Wednesday, November 27, 2013

In Praise of Hacks

Other than Bertolt Brecht, how many East German playwrights can you name? Okay, yes, there's Heiner Muller, but who else?

I've been reading up on Peter Hacks, a German playwright who emigrated east from West Germany in 1955. In the U.S. today, Hacks is probably best known for his children’s fiction, but he also wrote a number of fine plays, including Omphale, a hilarious send-up of the Herakles myth.
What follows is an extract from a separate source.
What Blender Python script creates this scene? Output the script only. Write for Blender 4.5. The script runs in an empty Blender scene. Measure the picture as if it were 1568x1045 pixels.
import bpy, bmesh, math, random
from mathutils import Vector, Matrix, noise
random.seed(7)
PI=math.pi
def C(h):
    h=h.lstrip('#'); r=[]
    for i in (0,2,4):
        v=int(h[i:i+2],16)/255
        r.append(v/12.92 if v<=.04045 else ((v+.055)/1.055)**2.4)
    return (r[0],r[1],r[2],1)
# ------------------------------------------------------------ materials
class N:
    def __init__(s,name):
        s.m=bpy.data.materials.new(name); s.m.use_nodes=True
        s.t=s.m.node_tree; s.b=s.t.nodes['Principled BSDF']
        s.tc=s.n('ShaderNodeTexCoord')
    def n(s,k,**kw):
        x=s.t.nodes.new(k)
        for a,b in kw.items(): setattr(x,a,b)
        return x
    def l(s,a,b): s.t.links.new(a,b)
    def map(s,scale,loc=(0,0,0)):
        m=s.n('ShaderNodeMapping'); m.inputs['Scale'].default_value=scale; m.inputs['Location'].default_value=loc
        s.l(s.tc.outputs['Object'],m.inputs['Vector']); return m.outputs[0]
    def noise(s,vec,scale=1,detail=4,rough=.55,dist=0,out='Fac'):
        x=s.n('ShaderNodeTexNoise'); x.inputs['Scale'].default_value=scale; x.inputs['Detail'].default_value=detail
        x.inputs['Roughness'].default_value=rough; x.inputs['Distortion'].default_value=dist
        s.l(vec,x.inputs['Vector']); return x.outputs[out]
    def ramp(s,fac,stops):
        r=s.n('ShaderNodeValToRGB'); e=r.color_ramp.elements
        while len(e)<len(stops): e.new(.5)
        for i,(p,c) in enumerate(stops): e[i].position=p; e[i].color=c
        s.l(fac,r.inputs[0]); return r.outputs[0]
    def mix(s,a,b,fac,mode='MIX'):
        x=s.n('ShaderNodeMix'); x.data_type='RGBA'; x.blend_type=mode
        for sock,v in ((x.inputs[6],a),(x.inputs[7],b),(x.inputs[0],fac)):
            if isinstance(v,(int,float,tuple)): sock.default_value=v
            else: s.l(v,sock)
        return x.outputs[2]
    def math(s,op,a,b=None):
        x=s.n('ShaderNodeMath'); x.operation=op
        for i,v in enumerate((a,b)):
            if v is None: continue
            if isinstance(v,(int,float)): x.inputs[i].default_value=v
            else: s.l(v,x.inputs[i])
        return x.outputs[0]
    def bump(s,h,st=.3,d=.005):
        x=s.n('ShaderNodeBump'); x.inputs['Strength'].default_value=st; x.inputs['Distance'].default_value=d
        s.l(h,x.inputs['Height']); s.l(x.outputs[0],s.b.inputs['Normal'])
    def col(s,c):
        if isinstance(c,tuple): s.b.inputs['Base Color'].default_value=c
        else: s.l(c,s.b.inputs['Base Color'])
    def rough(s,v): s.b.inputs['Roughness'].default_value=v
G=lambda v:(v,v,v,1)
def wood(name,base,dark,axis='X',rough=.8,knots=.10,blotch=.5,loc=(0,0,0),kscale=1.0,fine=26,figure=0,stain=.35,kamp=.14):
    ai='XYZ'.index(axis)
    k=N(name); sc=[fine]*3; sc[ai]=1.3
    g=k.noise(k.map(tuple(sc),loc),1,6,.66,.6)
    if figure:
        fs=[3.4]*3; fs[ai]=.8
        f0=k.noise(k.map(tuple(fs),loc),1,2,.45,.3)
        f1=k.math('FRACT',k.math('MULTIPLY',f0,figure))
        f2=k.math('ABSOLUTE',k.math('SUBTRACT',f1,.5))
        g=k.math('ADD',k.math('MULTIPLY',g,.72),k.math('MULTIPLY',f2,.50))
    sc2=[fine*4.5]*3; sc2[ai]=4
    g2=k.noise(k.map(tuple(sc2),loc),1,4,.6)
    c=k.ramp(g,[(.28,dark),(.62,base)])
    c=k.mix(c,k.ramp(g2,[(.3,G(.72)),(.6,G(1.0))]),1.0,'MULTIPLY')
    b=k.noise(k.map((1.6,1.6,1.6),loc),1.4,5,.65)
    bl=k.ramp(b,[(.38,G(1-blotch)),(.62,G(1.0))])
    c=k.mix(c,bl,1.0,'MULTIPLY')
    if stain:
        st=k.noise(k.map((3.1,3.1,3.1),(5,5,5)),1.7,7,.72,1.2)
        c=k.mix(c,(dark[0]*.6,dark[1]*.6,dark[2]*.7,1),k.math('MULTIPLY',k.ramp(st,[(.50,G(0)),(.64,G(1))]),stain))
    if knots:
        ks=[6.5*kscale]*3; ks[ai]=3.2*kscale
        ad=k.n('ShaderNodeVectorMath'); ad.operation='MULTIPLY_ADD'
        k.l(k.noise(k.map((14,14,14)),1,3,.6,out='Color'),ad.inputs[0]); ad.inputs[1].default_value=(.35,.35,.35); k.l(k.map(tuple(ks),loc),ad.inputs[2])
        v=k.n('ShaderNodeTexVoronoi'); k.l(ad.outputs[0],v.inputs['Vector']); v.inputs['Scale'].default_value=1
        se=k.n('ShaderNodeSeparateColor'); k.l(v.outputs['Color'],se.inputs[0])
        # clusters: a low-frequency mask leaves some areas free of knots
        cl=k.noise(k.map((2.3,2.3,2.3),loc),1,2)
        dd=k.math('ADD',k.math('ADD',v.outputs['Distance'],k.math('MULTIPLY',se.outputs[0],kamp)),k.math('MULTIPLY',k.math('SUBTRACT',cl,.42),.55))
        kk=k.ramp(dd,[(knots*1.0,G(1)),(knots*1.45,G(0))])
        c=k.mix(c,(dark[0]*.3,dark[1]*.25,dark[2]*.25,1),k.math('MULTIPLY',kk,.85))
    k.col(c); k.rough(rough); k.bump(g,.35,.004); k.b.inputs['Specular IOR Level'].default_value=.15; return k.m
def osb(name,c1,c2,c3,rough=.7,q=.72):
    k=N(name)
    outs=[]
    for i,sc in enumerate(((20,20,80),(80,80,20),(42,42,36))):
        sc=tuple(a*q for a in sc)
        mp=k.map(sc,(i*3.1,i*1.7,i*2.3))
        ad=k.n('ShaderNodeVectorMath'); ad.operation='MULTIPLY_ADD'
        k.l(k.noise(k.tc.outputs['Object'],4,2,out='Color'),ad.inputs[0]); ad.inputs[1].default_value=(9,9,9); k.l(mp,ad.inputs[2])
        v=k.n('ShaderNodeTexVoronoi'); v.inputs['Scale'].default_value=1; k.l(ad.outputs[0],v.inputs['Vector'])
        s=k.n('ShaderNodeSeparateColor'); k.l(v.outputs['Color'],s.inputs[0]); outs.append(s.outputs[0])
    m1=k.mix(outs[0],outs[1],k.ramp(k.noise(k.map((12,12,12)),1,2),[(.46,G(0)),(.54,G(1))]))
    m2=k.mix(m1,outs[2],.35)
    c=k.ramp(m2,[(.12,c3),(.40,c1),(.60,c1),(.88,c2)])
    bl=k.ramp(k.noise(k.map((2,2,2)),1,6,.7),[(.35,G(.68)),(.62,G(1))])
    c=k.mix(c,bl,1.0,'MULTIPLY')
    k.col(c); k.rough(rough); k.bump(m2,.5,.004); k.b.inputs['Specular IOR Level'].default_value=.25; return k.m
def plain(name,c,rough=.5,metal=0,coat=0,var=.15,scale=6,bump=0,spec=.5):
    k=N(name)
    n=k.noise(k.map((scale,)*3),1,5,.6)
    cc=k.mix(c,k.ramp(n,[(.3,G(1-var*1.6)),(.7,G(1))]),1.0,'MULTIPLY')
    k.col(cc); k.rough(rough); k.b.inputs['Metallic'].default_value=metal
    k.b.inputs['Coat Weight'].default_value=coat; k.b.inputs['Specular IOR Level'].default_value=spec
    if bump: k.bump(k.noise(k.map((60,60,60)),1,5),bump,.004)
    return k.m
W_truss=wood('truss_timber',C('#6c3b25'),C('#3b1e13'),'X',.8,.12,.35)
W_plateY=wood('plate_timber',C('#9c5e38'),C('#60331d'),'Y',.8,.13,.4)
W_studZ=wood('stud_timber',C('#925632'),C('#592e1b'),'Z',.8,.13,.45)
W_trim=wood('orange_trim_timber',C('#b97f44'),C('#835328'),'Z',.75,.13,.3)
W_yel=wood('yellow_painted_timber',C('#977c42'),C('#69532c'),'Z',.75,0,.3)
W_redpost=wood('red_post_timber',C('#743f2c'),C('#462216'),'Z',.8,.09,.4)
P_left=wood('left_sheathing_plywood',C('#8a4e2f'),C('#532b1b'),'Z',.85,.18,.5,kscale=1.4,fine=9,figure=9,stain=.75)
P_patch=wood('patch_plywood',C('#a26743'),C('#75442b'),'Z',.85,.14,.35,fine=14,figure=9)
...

Having positioned himself as an orthodox Marxist (even supporting the erection of the Berlin Wall), Hacks should have had plenty of support from the East German state. However, censorship issues dogged him throughout his career. Authorities nixed his 1959 play Worries and Power claiming it did not represent the "authentic" proletariat. This was in spite of the fact Hacks had researched and written the play in close consultation with coal miners. Eventually, the piece was produced, but the official press continued to hound the play, claiming that workers had walked out of the production in droves. This, of course, was a complete lie, as the play had been a hit with miners.
 
After such trouble with Worries and Power, Hacks turned to adaptations of classic works. In his 1970 play Omphale, he retold the story of how Herakles was made into a servant of Omphale, the Queen of Lydia. Herakles must slay the monster Lityerses, whose superpower is bad breath so powerful it even kills plants. However, once he falls in love with the queen, Herakles turns effeminate, dressing in women’s clothing, wearing cosmetics, and anointing himself with perfume. Omphale takes to wearing the lion skin of Herakles and carrying his club. This all causes much confusion for Lityerses, who isn’t sure which of these two he is supposed to fight.
 
Hacks again turned to adaptation with Market Day at Plundersweilern, which completed an unfinished play by Goethe. The original play went through several versions, in some of which Goethe himself appeared onstage in performances. Hacks reworked the piece to give the play-within-a-play a fitting resolution, but he largely sidestepped political issues. Instead, he strove to write a play that was simply sheer fun. Its premiere in 1975 seems to have been relatively free of controversy.
 
In 1980, Hacks undertook an adaptation of another Goethe play, Pandora. In the hands of Hacks, however, it became an environmentalist parable rather than a philosophical musing. Eventually writers like Muller, who produced edgy avant-garde dramas that challenged theatrical forms, eclipsed more traditional writers like Hacks, but his plays might just deserve a second look.